**Exercise brief**
Work out how many lines of the listing hold the string "objects". Answer with that number alone.

**Collected data**
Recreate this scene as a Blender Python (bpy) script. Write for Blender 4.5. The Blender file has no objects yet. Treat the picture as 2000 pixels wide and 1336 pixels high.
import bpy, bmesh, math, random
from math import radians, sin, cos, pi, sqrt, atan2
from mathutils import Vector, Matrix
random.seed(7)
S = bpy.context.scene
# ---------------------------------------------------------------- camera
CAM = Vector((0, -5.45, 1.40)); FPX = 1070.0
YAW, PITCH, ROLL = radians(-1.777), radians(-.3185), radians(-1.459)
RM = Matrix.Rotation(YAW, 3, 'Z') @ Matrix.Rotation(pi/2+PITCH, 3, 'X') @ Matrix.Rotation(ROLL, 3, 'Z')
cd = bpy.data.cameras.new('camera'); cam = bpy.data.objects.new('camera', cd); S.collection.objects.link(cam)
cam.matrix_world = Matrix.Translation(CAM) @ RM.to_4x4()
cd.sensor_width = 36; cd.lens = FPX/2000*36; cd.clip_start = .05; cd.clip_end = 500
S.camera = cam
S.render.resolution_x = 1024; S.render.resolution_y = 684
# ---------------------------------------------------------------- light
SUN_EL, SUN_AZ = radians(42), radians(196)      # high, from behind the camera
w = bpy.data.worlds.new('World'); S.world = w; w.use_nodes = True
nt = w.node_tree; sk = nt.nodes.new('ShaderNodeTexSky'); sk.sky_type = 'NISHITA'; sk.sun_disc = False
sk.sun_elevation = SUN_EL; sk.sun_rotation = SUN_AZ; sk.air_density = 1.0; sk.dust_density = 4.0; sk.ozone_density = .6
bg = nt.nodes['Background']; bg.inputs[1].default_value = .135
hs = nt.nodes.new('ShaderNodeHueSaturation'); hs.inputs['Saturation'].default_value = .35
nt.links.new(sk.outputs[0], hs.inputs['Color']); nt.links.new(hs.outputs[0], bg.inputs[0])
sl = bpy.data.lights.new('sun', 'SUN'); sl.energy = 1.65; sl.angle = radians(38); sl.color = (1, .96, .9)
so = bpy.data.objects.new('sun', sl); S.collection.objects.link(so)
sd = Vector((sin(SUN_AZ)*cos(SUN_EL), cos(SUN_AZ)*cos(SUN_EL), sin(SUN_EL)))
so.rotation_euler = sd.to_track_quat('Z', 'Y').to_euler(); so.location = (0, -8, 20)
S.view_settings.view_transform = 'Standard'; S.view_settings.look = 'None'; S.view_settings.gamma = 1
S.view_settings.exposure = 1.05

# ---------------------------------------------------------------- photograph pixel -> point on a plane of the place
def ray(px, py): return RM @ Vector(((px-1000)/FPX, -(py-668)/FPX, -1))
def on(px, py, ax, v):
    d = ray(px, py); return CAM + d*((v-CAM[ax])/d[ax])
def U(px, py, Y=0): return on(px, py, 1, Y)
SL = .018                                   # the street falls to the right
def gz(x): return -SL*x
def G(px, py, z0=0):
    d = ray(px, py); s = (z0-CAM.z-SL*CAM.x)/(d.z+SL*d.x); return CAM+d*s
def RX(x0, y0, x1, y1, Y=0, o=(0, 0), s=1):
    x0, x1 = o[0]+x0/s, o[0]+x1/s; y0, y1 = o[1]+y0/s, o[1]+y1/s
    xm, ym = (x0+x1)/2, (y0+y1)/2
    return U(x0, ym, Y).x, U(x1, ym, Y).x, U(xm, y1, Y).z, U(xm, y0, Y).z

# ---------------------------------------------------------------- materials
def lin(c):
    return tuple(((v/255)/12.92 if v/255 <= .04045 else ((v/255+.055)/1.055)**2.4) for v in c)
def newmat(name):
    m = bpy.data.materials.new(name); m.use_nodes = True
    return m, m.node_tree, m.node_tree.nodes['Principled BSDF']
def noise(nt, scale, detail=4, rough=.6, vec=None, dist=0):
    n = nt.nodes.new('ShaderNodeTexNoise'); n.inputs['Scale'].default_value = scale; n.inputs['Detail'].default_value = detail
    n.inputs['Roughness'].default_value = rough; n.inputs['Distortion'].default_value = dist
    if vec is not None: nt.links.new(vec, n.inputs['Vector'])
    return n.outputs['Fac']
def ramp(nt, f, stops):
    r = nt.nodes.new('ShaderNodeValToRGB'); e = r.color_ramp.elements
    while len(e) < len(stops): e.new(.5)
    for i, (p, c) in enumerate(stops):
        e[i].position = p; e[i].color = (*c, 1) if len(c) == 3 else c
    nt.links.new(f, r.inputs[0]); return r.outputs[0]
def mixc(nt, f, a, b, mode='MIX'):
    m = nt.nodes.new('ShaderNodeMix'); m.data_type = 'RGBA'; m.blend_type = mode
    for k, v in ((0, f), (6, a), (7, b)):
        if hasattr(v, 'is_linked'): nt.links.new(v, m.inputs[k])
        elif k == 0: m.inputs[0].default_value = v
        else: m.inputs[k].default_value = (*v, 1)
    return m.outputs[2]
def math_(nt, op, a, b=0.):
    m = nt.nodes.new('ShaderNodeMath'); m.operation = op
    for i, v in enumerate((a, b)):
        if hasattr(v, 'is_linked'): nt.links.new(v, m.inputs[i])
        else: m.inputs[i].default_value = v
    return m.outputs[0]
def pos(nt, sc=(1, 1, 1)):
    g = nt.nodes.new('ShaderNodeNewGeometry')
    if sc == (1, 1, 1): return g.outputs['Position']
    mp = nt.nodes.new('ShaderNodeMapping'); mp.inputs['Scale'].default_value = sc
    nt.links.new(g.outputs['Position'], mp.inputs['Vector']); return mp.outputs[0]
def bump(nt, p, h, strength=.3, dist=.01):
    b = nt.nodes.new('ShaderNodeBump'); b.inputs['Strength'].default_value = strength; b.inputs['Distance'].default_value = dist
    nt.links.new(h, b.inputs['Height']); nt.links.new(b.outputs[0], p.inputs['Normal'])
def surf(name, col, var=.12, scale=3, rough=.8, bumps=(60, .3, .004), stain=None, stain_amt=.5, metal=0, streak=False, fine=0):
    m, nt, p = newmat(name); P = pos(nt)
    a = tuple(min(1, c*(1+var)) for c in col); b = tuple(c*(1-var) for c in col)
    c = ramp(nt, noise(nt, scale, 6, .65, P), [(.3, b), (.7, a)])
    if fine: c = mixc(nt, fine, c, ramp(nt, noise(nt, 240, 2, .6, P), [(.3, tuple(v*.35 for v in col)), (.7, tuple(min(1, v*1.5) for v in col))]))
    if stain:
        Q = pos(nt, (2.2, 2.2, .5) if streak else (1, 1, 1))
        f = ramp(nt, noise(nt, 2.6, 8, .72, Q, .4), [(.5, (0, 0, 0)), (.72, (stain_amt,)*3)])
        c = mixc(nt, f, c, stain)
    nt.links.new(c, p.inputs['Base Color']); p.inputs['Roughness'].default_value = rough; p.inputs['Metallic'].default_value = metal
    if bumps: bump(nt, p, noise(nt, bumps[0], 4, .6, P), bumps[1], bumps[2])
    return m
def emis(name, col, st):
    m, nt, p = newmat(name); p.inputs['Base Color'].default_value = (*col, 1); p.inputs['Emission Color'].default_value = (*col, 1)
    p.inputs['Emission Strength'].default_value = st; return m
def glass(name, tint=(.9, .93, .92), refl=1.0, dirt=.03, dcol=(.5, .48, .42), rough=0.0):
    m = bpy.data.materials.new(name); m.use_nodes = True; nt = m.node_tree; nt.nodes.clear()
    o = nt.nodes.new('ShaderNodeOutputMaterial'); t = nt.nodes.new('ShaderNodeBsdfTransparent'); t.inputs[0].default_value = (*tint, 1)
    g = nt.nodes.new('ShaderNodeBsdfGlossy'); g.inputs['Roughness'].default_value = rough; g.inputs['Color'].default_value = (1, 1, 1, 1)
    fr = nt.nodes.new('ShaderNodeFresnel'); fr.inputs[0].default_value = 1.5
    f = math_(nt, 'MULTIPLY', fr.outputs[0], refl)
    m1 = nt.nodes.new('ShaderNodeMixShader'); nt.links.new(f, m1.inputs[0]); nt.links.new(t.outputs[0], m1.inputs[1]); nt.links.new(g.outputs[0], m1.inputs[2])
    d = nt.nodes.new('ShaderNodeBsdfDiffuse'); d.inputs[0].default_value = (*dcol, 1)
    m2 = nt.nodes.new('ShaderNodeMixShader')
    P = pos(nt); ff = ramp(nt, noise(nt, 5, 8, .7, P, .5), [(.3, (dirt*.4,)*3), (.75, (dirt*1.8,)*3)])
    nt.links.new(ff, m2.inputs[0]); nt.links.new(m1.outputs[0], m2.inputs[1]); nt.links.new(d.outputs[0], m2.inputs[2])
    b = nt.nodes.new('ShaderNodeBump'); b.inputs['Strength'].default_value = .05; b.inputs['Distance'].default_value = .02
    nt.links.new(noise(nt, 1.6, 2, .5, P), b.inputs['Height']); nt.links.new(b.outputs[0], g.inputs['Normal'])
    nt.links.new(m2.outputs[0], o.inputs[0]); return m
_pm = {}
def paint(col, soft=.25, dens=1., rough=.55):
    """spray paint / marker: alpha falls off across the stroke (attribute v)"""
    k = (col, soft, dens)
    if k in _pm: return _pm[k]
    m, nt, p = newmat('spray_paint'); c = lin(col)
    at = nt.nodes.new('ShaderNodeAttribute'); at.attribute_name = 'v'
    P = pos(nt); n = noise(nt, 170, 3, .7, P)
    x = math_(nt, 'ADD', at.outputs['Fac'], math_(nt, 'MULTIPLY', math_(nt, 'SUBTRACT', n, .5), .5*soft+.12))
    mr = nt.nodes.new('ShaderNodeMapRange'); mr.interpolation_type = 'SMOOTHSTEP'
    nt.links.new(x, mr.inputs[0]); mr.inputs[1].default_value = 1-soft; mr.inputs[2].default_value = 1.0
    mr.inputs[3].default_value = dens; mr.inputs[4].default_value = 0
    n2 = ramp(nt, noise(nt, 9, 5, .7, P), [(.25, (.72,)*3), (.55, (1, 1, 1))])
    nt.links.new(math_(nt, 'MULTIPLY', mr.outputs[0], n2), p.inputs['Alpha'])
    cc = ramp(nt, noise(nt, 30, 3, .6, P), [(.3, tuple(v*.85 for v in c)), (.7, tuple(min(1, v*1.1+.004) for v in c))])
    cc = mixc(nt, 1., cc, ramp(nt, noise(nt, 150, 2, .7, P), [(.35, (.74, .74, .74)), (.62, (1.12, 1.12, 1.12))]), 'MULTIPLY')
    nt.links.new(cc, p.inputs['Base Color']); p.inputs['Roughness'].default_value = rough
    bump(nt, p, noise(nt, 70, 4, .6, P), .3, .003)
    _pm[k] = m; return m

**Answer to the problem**
3